Anyone who plays fantasy football knows that it makes Sundays just a little more interesting. It breaks up the day and allows for some friendly or unfriendly competition between friends. Also, it is the only reason why anyone might actually care about a Raiders-Chiefs game.
If fantasy football works so well to make Sundays a little more amusing, then why couldn't a game of fantasy life make a weekend a little more interesting? I've just thrown together some ideas of ways you could play.

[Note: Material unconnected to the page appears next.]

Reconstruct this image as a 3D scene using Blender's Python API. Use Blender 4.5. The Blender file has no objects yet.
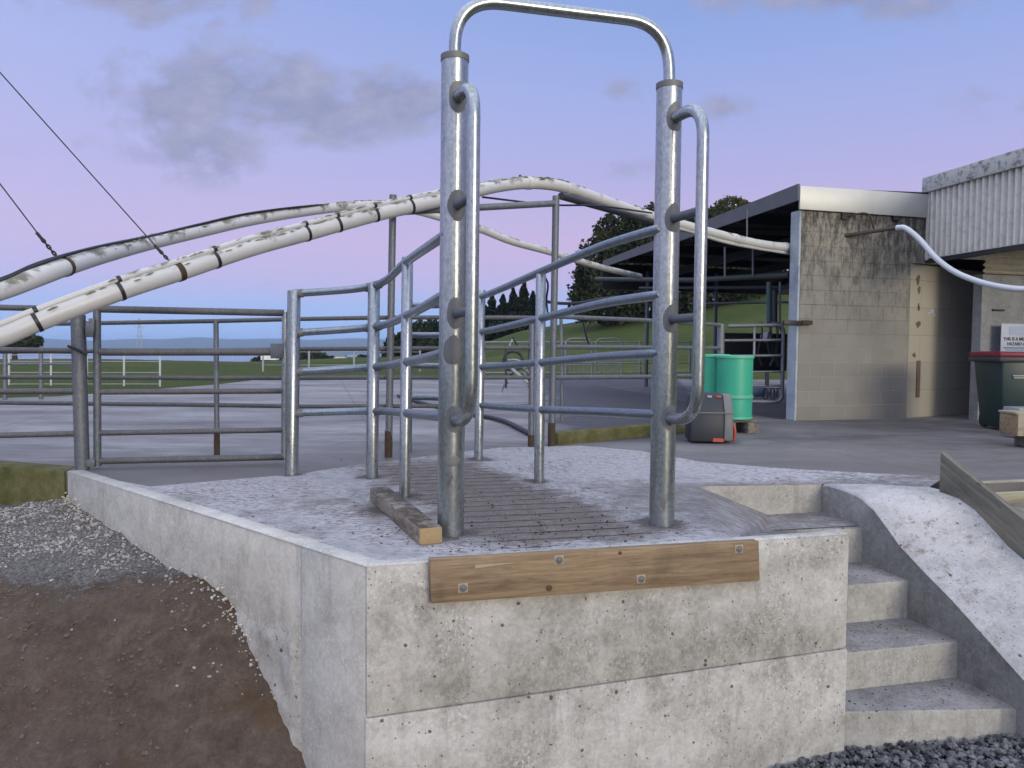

There's a good chance that no one would do this and an even better chance that it would be stupid. But nonetheless, it's fun to think about. Here are just some ideas. (These ideas coincide with the fact that this will be published in the school newspaper. You can always make your own more "adult" ideas. E-mail me if you need suggestions with those.)
Fantasy Weekend
Basic Rules:
You compete against one other individual for a single night or the entire weekend. Each of you chooses two other people. You are part of your team, as well, giving you a total of three players. At the end of the weekend, you compile your team's points. The person on the team with more points wins that weekend.
One point:
- Staying up until 2 a.m.
- Talking to a random guy or girl for more than 45 minutes
- Losing your shoes
Two points:
- Staying up until 4 a.m.
- Receiving a random guy or girl's number
- Visiting an old on-campus or off-campus residence
- Losing your shirt
Three points:
- Crashing on Newton campus without living there
- Calling the guy's or girl's number you received previously and meeting up later in the night
- Putting on a song with an iPod at a party causing people to dance harder
- Hooking up with a friend
- Doing a mudslide
- Ending up in the infirmary
Four points:
- Any unnecessary public make out
- Any gargoyle or beer monster done with less than two witnesses
- Waking up outside, no closer than 300 yards from where your room is
- Hooking up and crashing at a random person's place
- Stopping an unnecessary BC fight (any altercation between two bros who seem like they are going to throw down, but end up grappling and shoving for a few moments before their friends break up the two warriors)
- Doing a mudslide shirtless
- Swimming in the Reservoir
- Waking up in a costume not on Halloween
- Staying up past 6 a.m.
Six points:
- Any unnecessary public hook up beyond making out
- Hooking up with a random person outside and crashing with them outside
- Putting on a country song at a party that people still dance to
- Doing a mudslide without pants
- Swimming in the Reservoir naked
- Losing your shoes on top of the Plex
- Not sleeping
Ten points:
- Publicly hooking up with a random person on top of the Plex in a costume not on Halloween; then doing a naked mudslide down its roof in celebration and landing on a BC fight therefore breaking it up and proceeding to run to the Reservoir and sleeping in the shallow water. Your shoes were left on top of the Plex in the process.